New York City does not have much available housing and this leads to problems:

You can see it by looking at residential-vacancy rates, which have been as low as 2 percent in recent years. You can tell by looking at the size and price of rentals and homes for purchase: The average rent in Manhattan is more than $4,000, and the average home in Brooklyn costs roughly $1 million. You can see it in the shrinking of New York’s middle class and the stagnation of its population and the widening of its income and wealth inequality. Housing supply has simply not kept pace with housing demand, squeezing everyone except for the very rich.
The same forces shunting families to the suburbs are weighing on the migrants. The same forces driving New Yorkers out of unaffordable apartments and into homeless shelters are weighing on the migrants. Migrants cannot afford housing for the same reason that the city itself struggles to raise money for new facilities. New York really is full…
High housing costs have a way of making every problem a housing problem. A homeless person needing help with a substance-abuse disorder needs housing first. A migrant requiring legal aid more pressingly needs a roof over their head. And high housing costs, of course, force millions of vulnerable people into homelessness. “Our homeless-response system has turned into a crisis-response system,” Gregg Colburn, an associate real-estate professor at the University of Washington’s College of Built Environments, told me. “So many other systems have failed or delegated responsibility to it.”
The opposite is also true: Low housing costs make other problems simpler to solve. Cheap housing reduces the number of people who become homeless. It also allows the entities providing assistance to do more for less, because their overhead costs are lower. And it frees up lawyers to work on immigration cases, substance-use experts to work on substance-use issues, and mental-health counselors to work on mental-health issues.
It is enough to make one think that seriously and sufficiently addressing housing should be a major priority!
The problem is not just limited to New York City.
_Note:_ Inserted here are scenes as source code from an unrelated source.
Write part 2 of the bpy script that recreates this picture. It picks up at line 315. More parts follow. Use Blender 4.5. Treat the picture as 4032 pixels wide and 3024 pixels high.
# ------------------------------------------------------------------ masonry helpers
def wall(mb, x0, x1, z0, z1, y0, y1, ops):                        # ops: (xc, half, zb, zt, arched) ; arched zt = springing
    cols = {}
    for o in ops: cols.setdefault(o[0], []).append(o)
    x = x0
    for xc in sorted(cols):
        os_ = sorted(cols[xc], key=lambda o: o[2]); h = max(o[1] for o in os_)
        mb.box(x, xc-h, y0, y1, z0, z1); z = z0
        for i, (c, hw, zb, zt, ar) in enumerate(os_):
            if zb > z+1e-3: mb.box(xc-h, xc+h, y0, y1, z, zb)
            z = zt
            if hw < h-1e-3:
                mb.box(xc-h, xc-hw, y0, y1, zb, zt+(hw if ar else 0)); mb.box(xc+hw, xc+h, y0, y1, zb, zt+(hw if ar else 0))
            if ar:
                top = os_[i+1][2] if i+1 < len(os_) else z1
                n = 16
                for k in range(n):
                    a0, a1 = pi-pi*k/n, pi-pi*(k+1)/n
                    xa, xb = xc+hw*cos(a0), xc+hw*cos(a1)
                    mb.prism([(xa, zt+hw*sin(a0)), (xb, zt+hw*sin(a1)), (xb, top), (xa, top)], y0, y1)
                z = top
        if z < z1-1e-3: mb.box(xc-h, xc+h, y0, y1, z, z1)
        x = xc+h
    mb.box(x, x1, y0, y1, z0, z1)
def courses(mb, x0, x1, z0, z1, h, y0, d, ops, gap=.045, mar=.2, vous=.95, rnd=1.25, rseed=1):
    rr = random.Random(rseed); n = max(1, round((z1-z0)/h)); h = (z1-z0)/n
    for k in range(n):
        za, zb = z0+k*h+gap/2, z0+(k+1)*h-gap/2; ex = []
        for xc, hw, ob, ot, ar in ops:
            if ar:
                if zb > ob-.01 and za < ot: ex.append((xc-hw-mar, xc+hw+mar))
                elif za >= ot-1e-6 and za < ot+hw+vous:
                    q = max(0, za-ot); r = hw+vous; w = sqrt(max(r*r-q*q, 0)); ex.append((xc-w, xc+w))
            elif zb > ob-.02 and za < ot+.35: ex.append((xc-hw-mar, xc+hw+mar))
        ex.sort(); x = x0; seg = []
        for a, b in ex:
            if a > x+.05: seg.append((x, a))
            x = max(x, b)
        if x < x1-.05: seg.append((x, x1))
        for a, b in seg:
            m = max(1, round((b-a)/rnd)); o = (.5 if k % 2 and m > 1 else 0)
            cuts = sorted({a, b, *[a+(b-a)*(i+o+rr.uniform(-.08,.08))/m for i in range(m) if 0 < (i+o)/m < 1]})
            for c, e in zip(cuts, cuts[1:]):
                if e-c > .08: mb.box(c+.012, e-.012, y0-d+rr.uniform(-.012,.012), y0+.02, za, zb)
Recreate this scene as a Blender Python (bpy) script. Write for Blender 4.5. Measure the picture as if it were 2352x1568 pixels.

Multiple big cities in the United States need more housing units and lower-priced yet good quality housing. Having a stable place to live at a reasonable price goes a long way to better life outcomes and opportunities.
But, adding a lot of good housing takes a lot of work and there does not seem to be political will to address it. Additionally, it can be easy to look for other solutions to some of the different problems listed above. Would building more good housing automatically solve these issues? No, but it could help a lot and make it more possible for people to live and enjoy major cities.